Students explore social concerns through entrepreneurship

A team of six Notre Dame students advanced to the regional finals of the Hult Prize, a competition that aims to find solutions for social problems using entrepreneurial approaches, according to the Hult Prize Foundation's website.

According to its website, the Hult Prize Foundation is a non-profit foundation whose goal is to send out the next generation of social entrepreneurs. Seniors Olivia Chen and Veronica Guerrero, junior Evelyn Bauman and sophomores Cate Devey, Sierra Hajdu and Elle Huang make up the team that will compete in this entrepreneurial competition for social good.

“President Clinton comes up with the prompt every year,” Devey said. “This year, it is about early childhood education in urban slums.”

Devey said the team's job is to learn about urban slums and the surrounding environment and then make an informed decision based on their observations.

“It’s cool to see how business is used for good to solve social problems,” Chen said. “Everyone in our group is really passionate about education in general, so it’s fun to just throw ideas back and forth.”

Bauman is currently studying abroad in France but remains invested in the team through Skype sessions. The Kellogg Institute for International Studies as well as the Institute for Scholarship in the Liberal Arts agreed to fund her costs of flying back for a weekend to be present at the regional competition in San Francisco in March.

“We are trying to design a social enterprise that promotes high-quality early education and is able to be adopted in various countries and for various cultures,” Bauman said.

Bauman said the team observed the "Talk With Your Baby" program at the Robinson Community Learning Center in South Bend and certain aspects of the initiative appeal to them. Bauman said the Robinson Center's program encourages talking to children as much as possible in order to cultivate stronger vocabulary skills and healthy development.

“We would like to develop a tangible product to encourage talking and playing, as well as a distribution model — almost a micro-franchising model to formalize networks of caretakers that already exist in urban slums,” Bauman said.

Hajdu said she feels honored to be part of a team that was selected out of about 20,000 teams in the first round of competition.

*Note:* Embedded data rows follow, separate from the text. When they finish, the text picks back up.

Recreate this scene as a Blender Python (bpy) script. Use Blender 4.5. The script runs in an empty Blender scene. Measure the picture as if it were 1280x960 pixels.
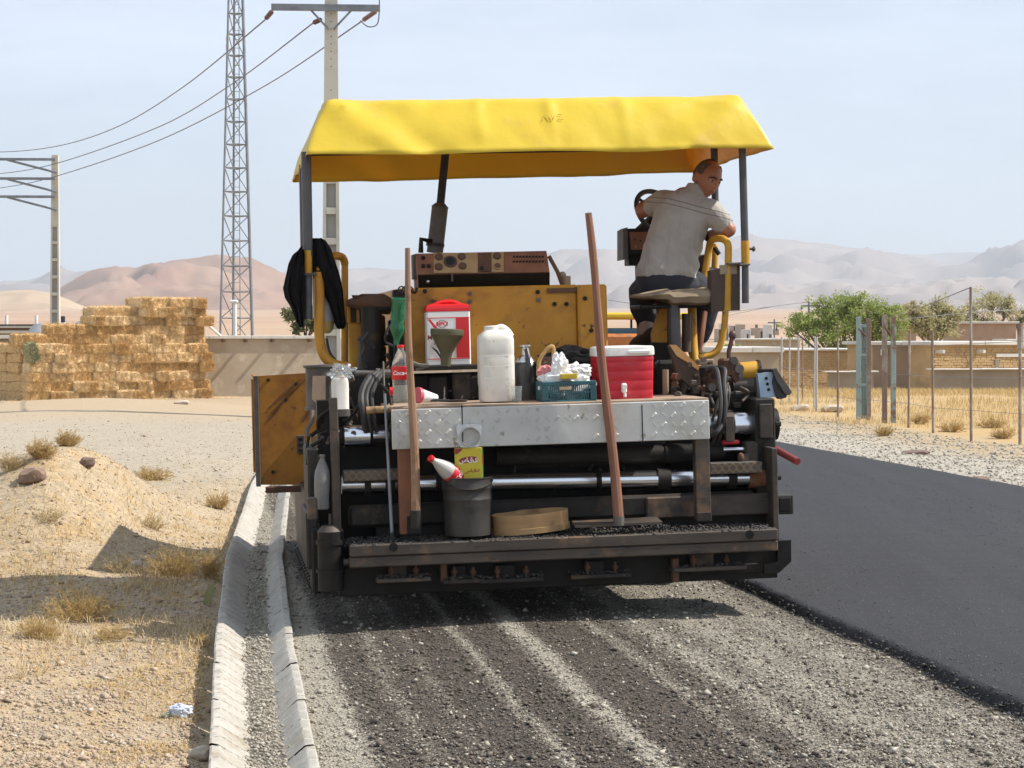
import bpy, bmesh, math, random
import numpy as np
from mathutils import Vector, Matrix, noise, Quaternion
R = math.radians
random.seed(7)
rng = np.random.default_rng(7)
S = bpy.context.scene
COL = S.collection

# ------------------------------------------------------------------ camera
F = 2700.0      # focal length in photo pixels (1280 wide)
HZ = 420.0      # photo row of the horizon
CH = 1.5        # camera height
cd = bpy.data.cameras.new("camera")
cam = bpy.data.objects.new("camera", cd)
COL.objects.link(cam)
cam.location = (0, 0, CH)
cam.rotation_euler = (R(90), 0, 0)
cd.sensor_width = 36
cd.lens = F / 1280 * 36
cd.shift_y = -60 / 1280
cd.clip_start = 0.1
cd.clip_end = 60000
S.camera = cam

# ------------------------------------------------------------------ light
EL = R(49)
AZ = R(2)                                     # sun to the right of the view
sun_dir = Vector((math.cos(AZ) * math.cos(EL), math.sin(AZ) * math.cos(EL), math.sin(EL)))
sl = bpy.data.lights.new("sun", 'SUN')
sl.energy = 5.0
sl.angle = R(0.53)
sl.color = (1.0, 0.94, 0.86)
so = bpy.data.objects.new("sun", sl)
COL.objects.link(so)
so.rotation_euler = sun_dir.to_track_quat('Z', 'Y').to_euler()
W = bpy.data.worlds.new("World")
S.world = W
W.use_nodes = True
wn, wl = W.node_tree.nodes, W.node_tree.links
bg = wn['Background']
sky = wn.new('ShaderNodeTexSky')
sky.sky_type = 'NISHITA'
sky.sun_disc = False
sky.sun_elevation = EL
sky.sun_rotation = R(90) - AZ
sky.altitude = 1200
sky.air_density = 1.0
sky.dust_density = 2.0
sky.ozone_density = 1.0
# thin high cloud veil, all over the sky
tc = wn.new('ShaderNodeTexCoord')
mp = wn.new('ShaderNodeMapping'); mp.inputs['Scale'].default_value = (1.5, 1.5, 7.0)
nz = wn.new('ShaderNodeTexNoise'); nz.inputs['Scale'].default_value = 2.2; nz.inputs['Detail'].default_value = 7
nz.inputs['Roughness'].default_value = 0.6
rp = wn.new('ShaderNodeValToRGB')
rp.color_ramp.elements[0].position = 0.38; rp.color_ramp.elements[0].color = (0.52, 0.52, 0.52, 1)
rp.color_ramp.elements[1].position = 0.72; rp.color_ramp.elements[1].color = (0.84, 0.84, 0.84, 1)
mx = wn.new('ShaderNodeMix'); mx.data_type = 'RGBA'
mx.inputs[7].default_value = (9.4, 10.5, 12.3, 1)
wl.new(tc.outputs['Generated'], mp.inputs['Vector']); wl.new(mp.outputs[0], nz.inputs['Vector'])
wl.new(nz.outputs['Fac'], rp.inputs[0]); wl.new(rp.outputs[0], mx.inputs[0])
wl.new(sky.outputs[0], mx.inputs[6]); wl.new(mx.outputs[2], bg.inputs['Color'])
bg.inputs['Strength'].default_value = 0.075
S.view_settings.view_transform = 'Standard'
S.view_settings.look = 'None'
S.view_settings.gamma = 1.0
S.view_settings.exposure = 0.46

# ------------------------------------------------------------------ helpers
def wp(px, py, y):
    """photo pixel + distance -> world point"""
    return Vector(((px - 640) / F * y, y, CH - (py - HZ) / F * y))

O = Vector((0.198, 11.4, 0.0))
PM = Matrix.Translation(O) @ Matrix.Rotation(R(8.0), 4, 'Z') @ Matrix.Rotation(R(-1.5), 4, 'Y')   # paver frame
PI_ = PM.inverted()
_co = PI_ @ Vector((0, 0, CH))
def P(px, py, v):
    """photo pixel + depth v in the paver's own frame -> paver-frame point"""
    d = PI_.to_3x3() @ Vector(((px - 640) / F, 1, -(py - HZ) / F))
    t = (v - _co.y) / d.y
    return _co + d * t
def pxm(v):
    return (P(641, 500, v) - P(640, 500, v)).length      # metres per pixel at depth v

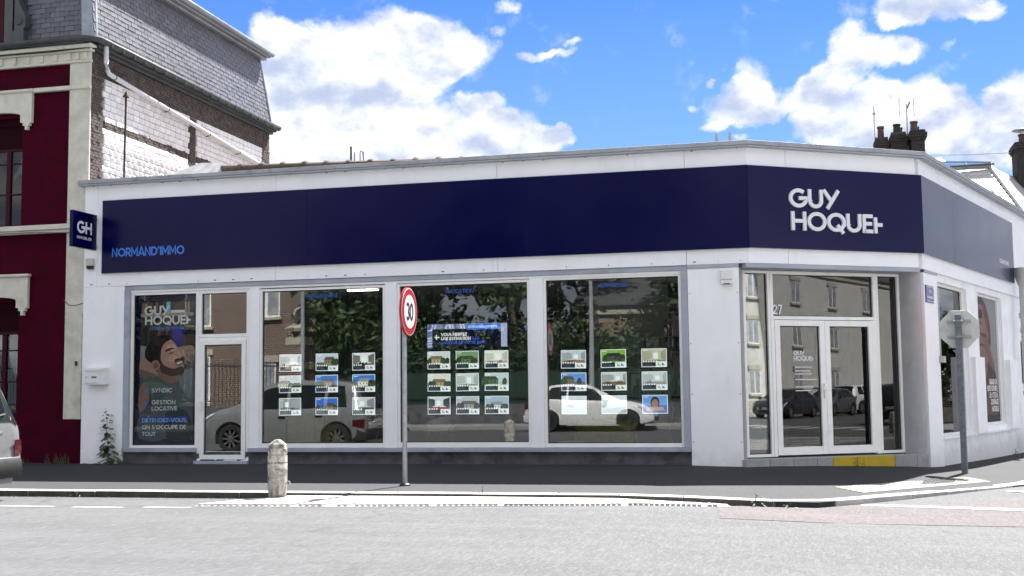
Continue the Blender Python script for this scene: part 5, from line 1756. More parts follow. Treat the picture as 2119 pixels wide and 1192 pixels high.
def lintel(zt):
    """flat arch with stepped drops at both ends"""
    cx = (WX0 + WX1) / 2
    hw = (WX1 - WX0) / 2
    pts = [(cx - hw - 0.23, zt), (cx + hw + 0.23, zt), (cx + hw + 0.23, zt - 0.58), (cx + hw + 0.19, zt - 0.58), (cx + hw + 0.19, zt - 0.63), (cx + hw + 0.15, zt - 0.63), (cx + hw + 0.15, zt - 0.71),
           (cx + hw + 0.09, zt - 0.71), (cx + hw + 0.09, zt - 0.63), (cx + hw + 0.045, zt - 0.63), (cx + hw + 0.045, zt - 0.57), (cx + hw - 0.01, zt - 0.57), (cx + hw - 0.01, zt - 0.43)]
    arch = [(cx + (hw - 0.01) * math.cos(rad(a)), zt - 0.43 + 0.07 * math.sin(rad(a))) for a in range(15, 180, 15)]
    left = [(2 * cx - x_, z_) for x_, z_ in pts[2:]][::-1]
    MB().prism(pts + arch + left, -0.02, 0.055).build('lintel', M_CREAMS, hs, bevel=0.006)
    MB().box(cx - hw - 0.26, -0.06, zt + 0.002, cx + hw + 0.26, 0.055, zt + 0.055).build('lintel_cap', M_CREAMS, hs, bevel=0.012)


lintel(6.86)
lintel(3.4)
for z0, z1, nm in ((4.35, 6.48, 'upper'), (0.85, 3.04, 'lower')):
    w = thing_part('window', hs)
    zh = z1 - 0.62
    MB().box(WX0, 0.16, zh, WX1, 0.24, z1).build('blind_box', M_SHUT, w)
    g = MB()
    sc_ = [(WX0, z1 - 0.002), (WX1, z1 - 0.002)]
    for i in range(41):
        sc_.append((WX1 - (WX1 - WX0) * i / 40, z1 - 0.2 - 0.025 * abs(math.sin(i / 40 * math.pi * 7))))
    g.prism(sc_, 0.13, 0.15)
    g.build('valance', M_SHUT, w)
    g = MB()
    fb = 0.06
    cxw = (WX0 + WX1) / 2 + 0.06
    g.box(WX0, 0.18, z0, WX0 + fb, 0.25, zh)
    g.box(WX1 - fb * 0.7, 0.18, z0, WX1, 0.25, zh)
    g.box(WX0 + fb, 0.182, zh - fb, WX1 - fb * 0.7, 0.25, zh)
    g.box(WX0 + fb, 0.182, z0, WX1 - fb * 0.7, 0.25, z0 + fb)
    for xx in (WX1 - 0.42, WX1 - 0.9):
        g.box(xx, 0.178, z0 + fb, xx + 0.09, 0.252, zh - fb)
    for zz in (z0 + 0.62, z0 + 1.2):
        g.box(WX0 + fb, 0.19, zz, WX1 - fb * 0.7, 0.24, zz + 0.025)
    g.build('frame', M_WINF, w, bevel=0.004)
    MB().box(WX0 + fb, 0.213, z0 + fb, WX1 - fb * 0.7, 0.22, zh - fb).build('pane', M_HGLASS, w)
    g = MB()
    n_ = 60
    vv = []
    for i in range(n_ + 1):
        xx = WX0 + 0.05 + (WX1 - WX0 - 0.08) * i / n_
        yy = 0.31 + 0.02 * math.sin(i * 1.3)
        vv += [(xx, yy, z0 + 0.05), (xx, yy, zh)]
    g.add(vv, [(2 * i, 2 * i + 2, 2 * i + 3, 2 * i + 1) for i in range(n_)])
    g.build('curtain', M_CURT, w, smooth=True)
MB().box(WX0 - 0.02, 0.35, 0.8, WX1 + 0.02, 0.45, 6.6).build('room_dark', M_SHUT, hs)

# side wall: white painted stones between brown brick bands
sw = MB().box(XC - 0.2, 0.062, 0.8, XC - 0.03, 0.402, 7.6).build('side_wall', M_MORTAR, hs)
sw = MB().box(-12.2, 0.4, -0.1, XC - 0.03, 7.62, 7.6).build('side_wall', M_MORTAR, hs)
YB = ((0.5, 3.62), (4.02, 7.14))


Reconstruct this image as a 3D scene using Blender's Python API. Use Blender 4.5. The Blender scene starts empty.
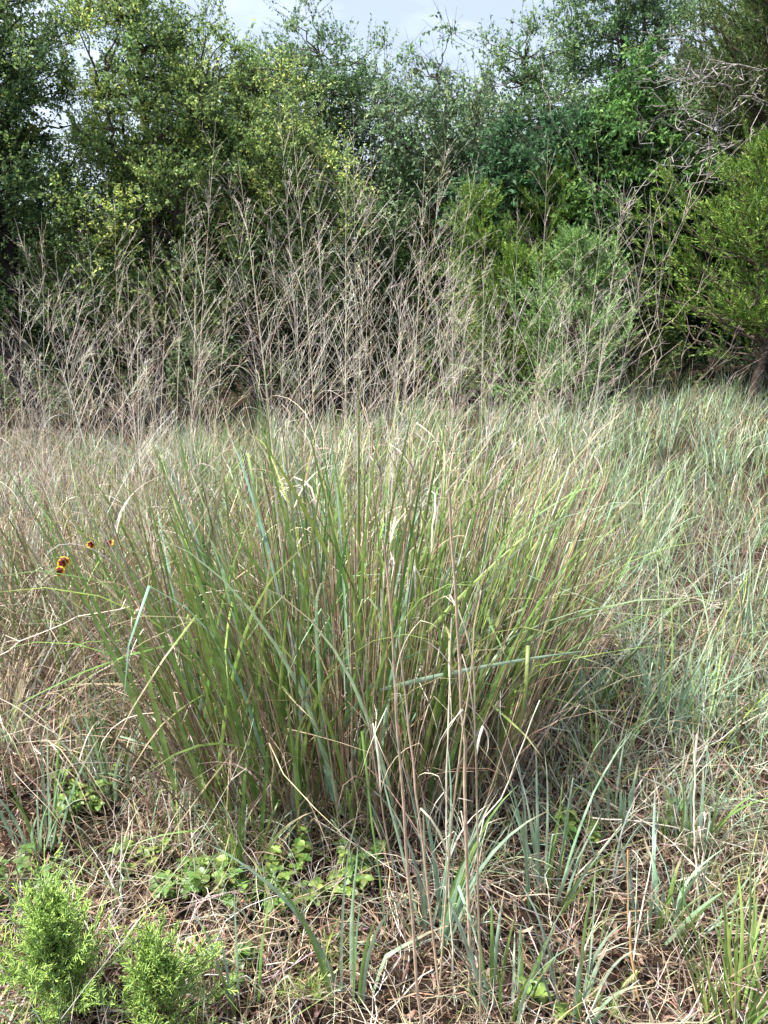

“The competition is going to be very strong, but we're excited to show that Notre Dame truly is dedicated to impacting the global community for the better,” she said.

Hajdu said she envisions this competition to be one of the best experiences of her undergraduate career, and she is excited to meet other students in San Francisco and learn about their experiences as well.

”The Hult Prize regional final competition in San Francisco is also a huge networking event for international innovative students to meet each other, share their ideas and spur a movement in social entrepreneurship that hopes to change the world,” Hajdu said.

Bauman said that if it wins the regional competition, the team will be given the chance to develop their social enterprise in Boston over the summer.

“Whatever happens at the competition in March, we are super grateful for the opportunity to compete in the Hult Prize Challenge 2015 to promote the idea of using the efficiency and power of the private sector for global public well-being,” Bauman said.